Seeking “huge decorated rooms of endless images of myth and history,” Keene likes to use his paintings “as building blocks to make great expanses and create environments where you don't focus on one piece but on hundreds.”

With paintings floor-to-ceiling and easel-to-easel, Stephen Keene created his preferred environment for this exhibition. The myth and history belonged to Moore College of Art and Design, whose 150th anniversary Keene celebrated with two thousand images. What emerged from Keene's powerful shorthand strokes, however, was a history of Moore that would have made the school's founders blink. Wildly different subjects showed up on the same panel and the artist's pixilated remarks meandered across the painted surfaces. “I had a friend who went to school with Bob Dylan's son but not the one in the Wallflowers David B. said,” reads a Veronese/Raphael/Keene triptych.
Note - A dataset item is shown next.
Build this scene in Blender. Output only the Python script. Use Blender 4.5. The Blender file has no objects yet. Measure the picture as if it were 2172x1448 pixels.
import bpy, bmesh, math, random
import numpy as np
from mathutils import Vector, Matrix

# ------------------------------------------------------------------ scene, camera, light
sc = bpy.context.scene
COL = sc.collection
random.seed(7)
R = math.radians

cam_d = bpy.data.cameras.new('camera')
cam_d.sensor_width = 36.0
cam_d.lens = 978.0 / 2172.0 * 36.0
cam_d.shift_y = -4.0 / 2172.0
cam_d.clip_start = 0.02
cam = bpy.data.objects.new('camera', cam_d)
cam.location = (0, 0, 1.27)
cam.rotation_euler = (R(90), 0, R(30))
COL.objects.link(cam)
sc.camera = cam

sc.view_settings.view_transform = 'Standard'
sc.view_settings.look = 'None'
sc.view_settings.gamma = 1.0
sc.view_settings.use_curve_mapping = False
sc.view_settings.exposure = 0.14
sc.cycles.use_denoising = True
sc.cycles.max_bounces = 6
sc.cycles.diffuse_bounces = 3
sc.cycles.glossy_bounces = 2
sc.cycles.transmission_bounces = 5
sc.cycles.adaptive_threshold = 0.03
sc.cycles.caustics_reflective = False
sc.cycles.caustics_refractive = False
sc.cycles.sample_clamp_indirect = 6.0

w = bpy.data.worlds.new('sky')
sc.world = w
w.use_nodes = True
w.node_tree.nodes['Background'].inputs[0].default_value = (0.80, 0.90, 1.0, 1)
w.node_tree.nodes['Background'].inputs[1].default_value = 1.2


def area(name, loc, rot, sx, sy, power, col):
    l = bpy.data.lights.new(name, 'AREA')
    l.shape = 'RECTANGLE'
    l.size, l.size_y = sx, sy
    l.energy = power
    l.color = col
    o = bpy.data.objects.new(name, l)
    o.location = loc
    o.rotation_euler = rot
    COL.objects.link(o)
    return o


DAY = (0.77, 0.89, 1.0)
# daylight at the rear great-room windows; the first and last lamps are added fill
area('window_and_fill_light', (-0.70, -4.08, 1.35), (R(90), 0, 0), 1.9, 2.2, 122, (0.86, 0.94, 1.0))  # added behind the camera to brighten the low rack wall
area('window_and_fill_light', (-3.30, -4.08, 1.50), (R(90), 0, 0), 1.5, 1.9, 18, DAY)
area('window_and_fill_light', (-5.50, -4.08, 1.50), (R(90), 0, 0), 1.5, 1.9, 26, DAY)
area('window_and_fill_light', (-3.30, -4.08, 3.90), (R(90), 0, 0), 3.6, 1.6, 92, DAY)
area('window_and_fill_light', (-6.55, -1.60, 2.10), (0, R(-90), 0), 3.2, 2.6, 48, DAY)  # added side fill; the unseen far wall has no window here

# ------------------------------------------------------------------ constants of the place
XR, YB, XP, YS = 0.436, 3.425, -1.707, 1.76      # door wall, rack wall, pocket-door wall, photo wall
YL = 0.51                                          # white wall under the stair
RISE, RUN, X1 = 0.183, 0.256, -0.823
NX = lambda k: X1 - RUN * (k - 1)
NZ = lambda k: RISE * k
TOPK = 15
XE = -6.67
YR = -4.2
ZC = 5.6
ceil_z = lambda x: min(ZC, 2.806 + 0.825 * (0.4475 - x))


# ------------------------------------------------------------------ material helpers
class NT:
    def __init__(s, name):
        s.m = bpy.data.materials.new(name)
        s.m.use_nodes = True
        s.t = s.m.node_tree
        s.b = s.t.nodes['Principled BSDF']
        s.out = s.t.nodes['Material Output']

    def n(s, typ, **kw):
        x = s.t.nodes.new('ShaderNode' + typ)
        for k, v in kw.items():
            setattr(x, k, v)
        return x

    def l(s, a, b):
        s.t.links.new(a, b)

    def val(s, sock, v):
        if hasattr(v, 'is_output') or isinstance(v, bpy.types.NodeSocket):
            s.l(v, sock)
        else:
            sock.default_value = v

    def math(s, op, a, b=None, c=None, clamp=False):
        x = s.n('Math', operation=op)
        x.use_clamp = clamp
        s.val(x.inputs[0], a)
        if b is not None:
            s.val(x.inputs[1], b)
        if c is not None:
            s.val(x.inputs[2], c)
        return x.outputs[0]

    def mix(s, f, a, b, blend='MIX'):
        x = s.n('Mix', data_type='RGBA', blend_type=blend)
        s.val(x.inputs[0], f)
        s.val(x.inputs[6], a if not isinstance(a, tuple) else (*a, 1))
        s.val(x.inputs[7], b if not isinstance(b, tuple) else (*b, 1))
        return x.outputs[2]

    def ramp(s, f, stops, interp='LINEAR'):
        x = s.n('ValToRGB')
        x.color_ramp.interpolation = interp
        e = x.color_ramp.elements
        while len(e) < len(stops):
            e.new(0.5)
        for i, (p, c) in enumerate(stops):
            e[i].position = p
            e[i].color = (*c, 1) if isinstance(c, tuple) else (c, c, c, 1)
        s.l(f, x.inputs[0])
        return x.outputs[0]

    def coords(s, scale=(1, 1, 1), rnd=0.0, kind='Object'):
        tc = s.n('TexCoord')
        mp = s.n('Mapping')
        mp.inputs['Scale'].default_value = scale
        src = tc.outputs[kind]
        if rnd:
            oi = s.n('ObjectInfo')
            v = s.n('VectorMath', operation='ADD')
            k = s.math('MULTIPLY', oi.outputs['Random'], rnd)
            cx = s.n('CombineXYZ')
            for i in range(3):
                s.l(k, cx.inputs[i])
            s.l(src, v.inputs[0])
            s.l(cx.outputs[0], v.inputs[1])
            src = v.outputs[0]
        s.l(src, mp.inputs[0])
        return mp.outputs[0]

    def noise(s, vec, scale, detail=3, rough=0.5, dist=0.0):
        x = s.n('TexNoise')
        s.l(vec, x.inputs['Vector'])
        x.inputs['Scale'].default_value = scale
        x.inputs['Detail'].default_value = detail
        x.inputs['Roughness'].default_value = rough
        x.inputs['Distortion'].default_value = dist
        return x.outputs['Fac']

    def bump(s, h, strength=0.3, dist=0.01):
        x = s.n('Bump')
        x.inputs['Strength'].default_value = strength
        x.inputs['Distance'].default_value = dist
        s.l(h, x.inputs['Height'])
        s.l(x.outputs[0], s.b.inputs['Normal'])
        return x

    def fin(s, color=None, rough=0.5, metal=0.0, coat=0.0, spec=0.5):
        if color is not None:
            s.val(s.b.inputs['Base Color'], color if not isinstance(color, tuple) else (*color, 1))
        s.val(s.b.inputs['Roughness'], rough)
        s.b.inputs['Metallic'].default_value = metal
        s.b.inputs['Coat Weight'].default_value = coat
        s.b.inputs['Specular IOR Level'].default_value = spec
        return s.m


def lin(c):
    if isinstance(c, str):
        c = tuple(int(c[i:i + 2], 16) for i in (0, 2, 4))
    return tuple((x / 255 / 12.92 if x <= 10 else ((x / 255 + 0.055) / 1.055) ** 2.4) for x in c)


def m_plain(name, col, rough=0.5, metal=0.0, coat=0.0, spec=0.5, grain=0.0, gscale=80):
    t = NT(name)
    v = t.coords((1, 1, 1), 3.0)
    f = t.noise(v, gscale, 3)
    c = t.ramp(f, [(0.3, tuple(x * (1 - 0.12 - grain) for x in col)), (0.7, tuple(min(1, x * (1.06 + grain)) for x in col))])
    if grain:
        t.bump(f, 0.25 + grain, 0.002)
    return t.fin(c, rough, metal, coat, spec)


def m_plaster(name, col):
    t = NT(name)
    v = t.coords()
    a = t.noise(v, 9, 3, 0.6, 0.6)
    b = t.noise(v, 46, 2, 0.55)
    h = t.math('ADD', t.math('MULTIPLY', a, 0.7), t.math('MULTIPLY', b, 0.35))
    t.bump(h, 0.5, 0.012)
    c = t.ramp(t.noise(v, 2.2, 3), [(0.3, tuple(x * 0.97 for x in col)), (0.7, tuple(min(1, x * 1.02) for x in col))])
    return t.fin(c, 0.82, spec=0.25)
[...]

Keene's work is engaging, colorful, and humorous, but playing underneath it all are some serious and subversive notes. Keene's doctrine of cheap art intends to undermine the sanctity of high-priced art; instead of a rarity, art is to be a commodity as ordinary and necessary as bread. Also iconoclastic is Keene's take on art school pedagogy—as practiced at Moore and elsewhere until World War II. There is a message behind his Old Masters incongruously combined and labeled with nonsequiturs: Don't stop and worship at someone else's shrine. Love 'em and leave 'em. Create your own art or buy it; hang it or trade it; make art a working part of your life.